How I would be lying down and quiet;
I would be asleep; then I would be at rest. There the wicked cease from troubling, and there the weary are at rest.
There the prisoners are at ease together;
they do not hear the voice of the taskmaster.
The small and the great are there,
and the slaves are free from their masters.
Why is light given to one who cannot see the way, whom God has fenced in?
These verses from Chapter 3 of Job form part of what is one of the greatest laments in Scripture. Challenged to “curse God and die” by his wife, Job determines rather to curse the day of his birth, his coming into conscious, sentient existence instead. Though not a cursing of God, this is obliquely a condemnation of God’s allowing for an entrance into the suffering and pain of life.
This chapter might be titled “The Lament for Humanity in the World as it has Come to Be.” It is a stark assessment of a world ruled by death, a world where suffering and want seem to be everywhere, and where power is substituted for truth in human relations. Job’s lament is an implicit critique of this earthly order; an order which God seems to do nothing to stop.

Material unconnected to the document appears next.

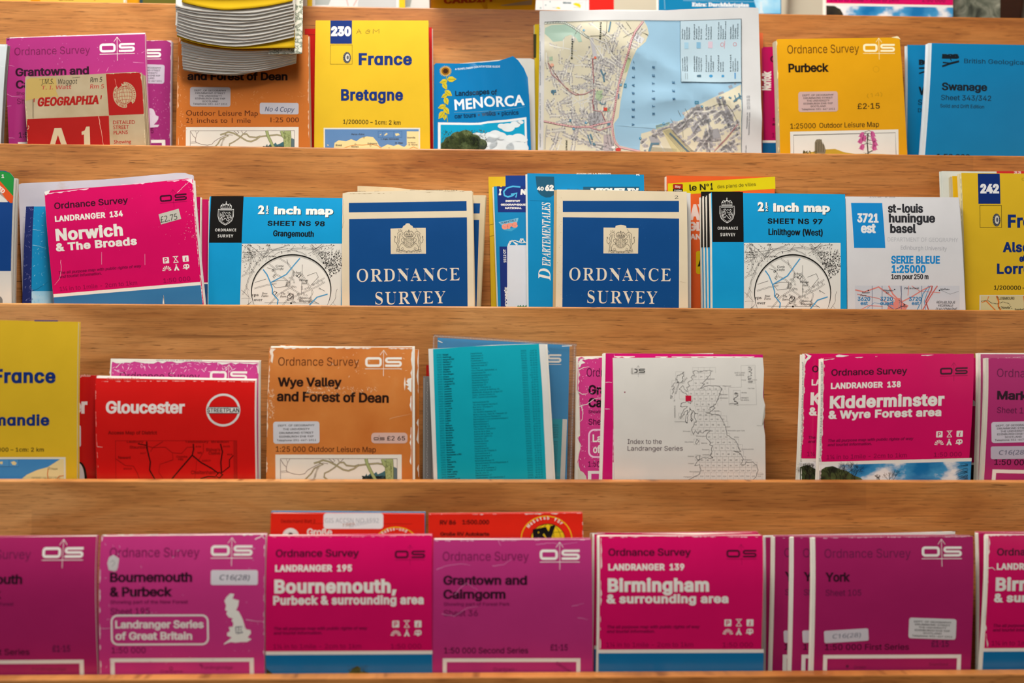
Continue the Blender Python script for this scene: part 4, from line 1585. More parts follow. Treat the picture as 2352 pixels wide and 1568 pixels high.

Out of the silence Job and his friends have known for seven days there breaks forth a keening and burning threnody of existential honesty. Which of us remembers agreeing to enter into this life? Who can say that they have never wondered why we came into being, especially as we see the suffering of innocents whose only apparent fault was being born into a particular time and place? Job’s song of regret brings up images of human agony covering the field: from the tragedy of a stillborn child to the cruelty of human politics and power. He laments the fact of such a world and his participation in it. He gives voice to what so many of us are afraid to say because the watered-down, unreal, and exterior faith we practice is unequal to the challenge. But the Hebrews were not so squeamish; they were willing to bring all of the heart’s offerings to the altar of God. Perhaps this is why so many of us today find some of the Psalms a great challenge. Like this lament, the Psalms can speak with an honesty and a directness we dare not.
Yet, we cannot proceed into the heart of this book – or the heart of the Christian faith – if we are willing only to stay on the surface, or in the comforts of a faith too shallow to accommodate the depth of our own life and experience. Job points the way into the mystery of God and humanity by first giving voice to what we often feel but cannot say. Perhaps it is the tension between our mind’s capability to wander amongst the stars yet to be so fragile that a single broken blood vessel in our body can bring our death. Or, it could be the inherent unfairness of the world into which we were born, the wrong of the suffering we see inflicted by humans or by fate. We can ignore it all if we choose, but in order to be fully human, we must respond. It may begin with recoiling in revulsion or anger; but it must proceed past that. This is the invitation of the Book of Job. The lament we read today is the necessary first step, the clearing of the throat in a tense room, the opening chords in a long song. We must have the courage to listen and to accept where Job’s words are our words; without doing so, we will never have the courage to journey on in this most challenging book to its profound, life-changing conclusions.